# start of SUPPLIED DATA

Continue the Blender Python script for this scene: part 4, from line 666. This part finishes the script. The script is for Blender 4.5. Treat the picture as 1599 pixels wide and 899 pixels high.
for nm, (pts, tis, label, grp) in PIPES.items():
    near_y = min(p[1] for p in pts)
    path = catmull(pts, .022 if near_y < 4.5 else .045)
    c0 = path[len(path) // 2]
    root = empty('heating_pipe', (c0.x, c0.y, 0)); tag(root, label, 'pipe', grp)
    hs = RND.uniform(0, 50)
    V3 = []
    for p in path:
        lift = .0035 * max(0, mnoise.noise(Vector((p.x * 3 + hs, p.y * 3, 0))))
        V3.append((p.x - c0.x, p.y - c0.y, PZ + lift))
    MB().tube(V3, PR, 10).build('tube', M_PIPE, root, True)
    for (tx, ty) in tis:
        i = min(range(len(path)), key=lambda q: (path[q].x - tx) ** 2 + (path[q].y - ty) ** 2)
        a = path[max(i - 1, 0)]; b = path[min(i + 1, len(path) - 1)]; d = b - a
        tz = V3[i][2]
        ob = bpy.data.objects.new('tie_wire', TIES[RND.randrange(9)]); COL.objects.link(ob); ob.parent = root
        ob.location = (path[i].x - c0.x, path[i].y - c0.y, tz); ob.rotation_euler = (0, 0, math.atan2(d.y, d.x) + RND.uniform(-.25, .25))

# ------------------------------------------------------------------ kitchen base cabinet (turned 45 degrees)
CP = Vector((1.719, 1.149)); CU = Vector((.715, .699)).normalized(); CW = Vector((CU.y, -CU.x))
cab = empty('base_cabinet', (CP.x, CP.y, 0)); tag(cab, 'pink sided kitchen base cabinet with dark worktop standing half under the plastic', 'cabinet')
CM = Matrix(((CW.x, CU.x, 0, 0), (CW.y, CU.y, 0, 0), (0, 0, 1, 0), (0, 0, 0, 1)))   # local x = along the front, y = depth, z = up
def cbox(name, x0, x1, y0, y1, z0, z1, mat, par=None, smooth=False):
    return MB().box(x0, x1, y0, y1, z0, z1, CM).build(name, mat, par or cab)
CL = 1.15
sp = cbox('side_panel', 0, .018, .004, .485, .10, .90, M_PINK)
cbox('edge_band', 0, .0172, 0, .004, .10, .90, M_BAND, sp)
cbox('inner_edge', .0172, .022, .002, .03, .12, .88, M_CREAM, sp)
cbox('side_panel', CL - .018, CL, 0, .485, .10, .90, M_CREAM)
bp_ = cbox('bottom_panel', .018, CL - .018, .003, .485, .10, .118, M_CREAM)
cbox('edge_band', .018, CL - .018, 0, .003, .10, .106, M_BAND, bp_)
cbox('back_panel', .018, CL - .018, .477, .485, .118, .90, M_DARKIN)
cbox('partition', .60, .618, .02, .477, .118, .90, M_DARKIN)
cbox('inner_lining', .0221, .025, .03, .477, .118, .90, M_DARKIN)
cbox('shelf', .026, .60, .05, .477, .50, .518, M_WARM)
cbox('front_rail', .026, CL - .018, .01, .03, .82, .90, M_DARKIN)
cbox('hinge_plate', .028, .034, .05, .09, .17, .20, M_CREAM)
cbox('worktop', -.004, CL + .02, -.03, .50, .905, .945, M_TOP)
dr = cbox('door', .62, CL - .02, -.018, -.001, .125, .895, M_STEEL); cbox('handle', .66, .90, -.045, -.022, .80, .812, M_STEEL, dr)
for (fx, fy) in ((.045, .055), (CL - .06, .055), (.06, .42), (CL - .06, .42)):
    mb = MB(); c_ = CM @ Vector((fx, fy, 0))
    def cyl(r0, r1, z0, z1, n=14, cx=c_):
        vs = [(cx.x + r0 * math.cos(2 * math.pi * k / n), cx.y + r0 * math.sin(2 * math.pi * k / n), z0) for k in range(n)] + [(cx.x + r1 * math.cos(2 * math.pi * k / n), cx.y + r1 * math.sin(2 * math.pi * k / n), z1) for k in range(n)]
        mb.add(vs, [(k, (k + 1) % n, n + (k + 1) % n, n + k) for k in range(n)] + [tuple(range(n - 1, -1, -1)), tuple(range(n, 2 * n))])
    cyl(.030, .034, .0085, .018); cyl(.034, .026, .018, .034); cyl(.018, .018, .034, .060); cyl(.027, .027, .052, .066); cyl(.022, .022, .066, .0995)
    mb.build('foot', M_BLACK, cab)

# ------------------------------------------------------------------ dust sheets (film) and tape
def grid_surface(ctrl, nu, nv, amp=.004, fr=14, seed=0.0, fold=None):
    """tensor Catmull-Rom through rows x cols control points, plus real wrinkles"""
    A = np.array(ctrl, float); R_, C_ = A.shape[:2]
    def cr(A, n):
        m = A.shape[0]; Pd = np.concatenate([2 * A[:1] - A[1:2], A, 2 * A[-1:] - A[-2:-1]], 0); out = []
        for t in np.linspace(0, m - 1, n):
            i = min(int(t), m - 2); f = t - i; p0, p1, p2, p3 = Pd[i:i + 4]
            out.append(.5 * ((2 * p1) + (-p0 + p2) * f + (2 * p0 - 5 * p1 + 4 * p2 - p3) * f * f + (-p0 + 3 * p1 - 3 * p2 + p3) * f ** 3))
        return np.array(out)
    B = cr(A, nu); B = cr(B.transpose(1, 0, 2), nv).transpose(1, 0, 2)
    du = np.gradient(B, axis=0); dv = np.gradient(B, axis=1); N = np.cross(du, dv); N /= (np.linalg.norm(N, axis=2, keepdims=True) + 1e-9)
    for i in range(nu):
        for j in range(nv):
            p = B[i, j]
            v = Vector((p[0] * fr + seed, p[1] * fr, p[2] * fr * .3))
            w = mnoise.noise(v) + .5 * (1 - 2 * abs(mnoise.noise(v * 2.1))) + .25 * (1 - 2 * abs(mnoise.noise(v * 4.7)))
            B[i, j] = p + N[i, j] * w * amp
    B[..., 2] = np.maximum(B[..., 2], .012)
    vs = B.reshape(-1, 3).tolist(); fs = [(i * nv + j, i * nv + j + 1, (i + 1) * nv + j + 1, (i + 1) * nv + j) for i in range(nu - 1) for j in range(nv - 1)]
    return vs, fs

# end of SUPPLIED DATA

REQUIREMENT
Output all of the data again. Match it exactly.

THE ANSWER
Continue the Blender Python script for this scene: part 4, from line 666. This part finishes the script. The script is for Blender 4.5. Treat the picture as 1599 pixels wide and 899 pixels high.
for nm, (pts, tis, label, grp) in PIPES.items():
    near_y = min(p[1] for p in pts)
    path = catmull(pts, .022 if near_y < 4.5 else .045)
    c0 = path[len(path) // 2]
    root = empty('heating_pipe', (c0.x, c0.y, 0)); tag(root, label, 'pipe', grp)
    hs = RND.uniform(0, 50)
    V3 = []
    for p in path:
        lift = .0035 * max(0, mnoise.noise(Vector((p.x * 3 + hs, p.y * 3, 0))))
        V3.append((p.x - c0.x, p.y - c0.y, PZ + lift))
    MB().tube(V3, PR, 10).build('tube', M_PIPE, root, True)
    for (tx, ty) in tis:
        i = min(range(len(path)), key=lambda q: (path[q].x - tx) ** 2 + (path[q].y - ty) ** 2)
        a = path[max(i - 1, 0)]; b = path[min(i + 1, len(path) - 1)]; d = b - a
        tz = V3[i][2]
        ob = bpy.data.objects.new('tie_wire', TIES[RND.randrange(9)]); COL.objects.link(ob); ob.parent = root
        ob.location = (path[i].x - c0.x, path[i].y - c0.y, tz); ob.rotation_euler = (0, 0, math.atan2(d.y, d.x) + RND.uniform(-.25, .25))

# ------------------------------------------------------------------ kitchen base cabinet (turned 45 degrees)
CP = Vector((1.719, 1.149)); CU = Vector((.715, .699)).normalized(); CW = Vector((CU.y, -CU.x))
cab = empty('base_cabinet', (CP.x, CP.y, 0)); tag(cab, 'pink sided kitchen base cabinet with dark worktop standing half under the plastic', 'cabinet')
CM = Matrix(((CW.x, CU.x, 0, 0), (CW.y, CU.y, 0, 0), (0, 0, 1, 0), (0, 0, 0, 1)))   # local x = along the front, y = depth, z = up
def cbox(name, x0, x1, y0, y1, z0, z1, mat, par=None, smooth=False):
    return MB().box(x0, x1, y0, y1, z0, z1, CM).build(name, mat, par or cab)
CL = 1.15
sp = cbox('side_panel', 0, .018, .004, .485, .10, .90, M_PINK)
cbox('edge_band', 0, .0172, 0, .004, .10, .90, M_BAND, sp)
cbox('inner_edge', .0172, .022, .002, .03, .12, .88, M_CREAM, sp)
cbox('side_panel', CL - .018, CL, 0, .485, .10, .90, M_CREAM)
bp_ = cbox('bottom_panel', .018, CL - .018, .003, .485, .10, .118, M_CREAM)
cbox('edge_band', .018, CL - .018, 0, .003, .10, .106, M_BAND, bp_)
cbox('back_panel', .018, CL - .018, .477, .485, .118, .90, M_DARKIN)
cbox('partition', .60, .618, .02, .477, .118, .90, M_DARKIN)
cbox('inner_lining', .0221, .025, .03, .477, .118, .90, M_DARKIN)
cbox('shelf', .026, .60, .05, .477, .50, .518, M_WARM)
cbox('front_rail', .026, CL - .018, .01, .03, .82, .90, M_DARKIN)
cbox('hinge_plate', .028, .034, .05, .09, .17, .20, M_CREAM)
cbox('worktop', -.004, CL + .02, -.03, .50, .905, .945, M_TOP)
dr = cbox('door', .62, CL - .02, -.018, -.001, .125, .895, M_STEEL); cbox('handle', .66, .90, -.045, -.022, .80, .812, M_STEEL, dr)
for (fx, fy) in ((.045, .055), (CL - .06, .055), (.06, .42), (CL - .06, .42)):
    mb = MB(); c_ = CM @ Vector((fx, fy, 0))
    def cyl(r0, r1, z0, z1, n=14, cx=c_):
        vs = [(cx.x + r0 * math.cos(2 * math.pi * k / n), cx.y + r0 * math.sin(2 * math.pi * k / n), z0) for k in range(n)] + [(cx.x + r1 * math.cos(2 * math.pi * k / n), cx.y + r1 * math.sin(2 * math.pi * k / n), z1) for k in range(n)]
        mb.add(vs, [(k, (k + 1) % n, n + (k + 1) % n, n + k) for k in range(n)] + [tuple(range(n - 1, -1, -1)), tuple(range(n, 2 * n))])
    cyl(.030, .034, .0085, .018); cyl(.034, .026, .018, .034); cyl(.018, .018, .034, .060); cyl(.027, .027, .052, .066); cyl(.022, .022, .066, .0995)
    mb.build('foot', M_BLACK, cab)

# ------------------------------------------------------------------ dust sheets (film) and tape
def grid_surface(ctrl, nu, nv, amp=.004, fr=14, seed=0.0, fold=None):
    """tensor Catmull-Rom through rows x cols control points, plus real wrinkles"""
    A = np.array(ctrl, float); R_, C_ = A.shape[:2]
    def cr(A, n):
        m = A.shape[0]; Pd = np.concatenate([2 * A[:1] - A[1:2], A, 2 * A[-1:] - A[-2:-1]], 0); out = []
        for t in np.linspace(0, m - 1, n):
            i = min(int(t), m - 2); f = t - i; p0, p1, p2, p3 = Pd[i:i + 4]
            out.append(.5 * ((2 * p1) + (-p0 + p2) * f + (2 * p0 - 5 * p1 + 4 * p2 - p3) * f * f + (-p0 + 3 * p1 - 3 * p2 + p3) * f ** 3))
        return np.array(out)
    B = cr(A, nu); B = cr(B.transpose(1, 0, 2), nv).transpose(1, 0, 2)
    du = np.gradient(B, axis=0); dv = np.gradient(B, axis=1); N = np.cross(du, dv); N /= (np.linalg.norm(N, axis=2, keepdims=True) + 1e-9)
    for i in range(nu):
        for j in range(nv):
            p = B[i, j]
            v = Vector((p[0] * fr + seed, p[1] * fr, p[2] * fr * .3))
            w = mnoise.noise(v) + .5 * (1 - 2 * abs(mnoise.noise(v * 2.1))) + .25 * (1 - 2 * abs(mnoise.noise(v * 4.7)))
            B[i, j] = p + N[i, j] * w * amp
    B[..., 2] = np.maximum(B[..., 2], .012)
    vs = B.reshape(-1, 3).tolist(); fs = [(i * nv + j, i * nv + j + 1, (i + 1) * nv + j + 1, (i + 1) * nv + j) for i in range(nu - 1) for j in range(nv - 1)]
    return vs, fs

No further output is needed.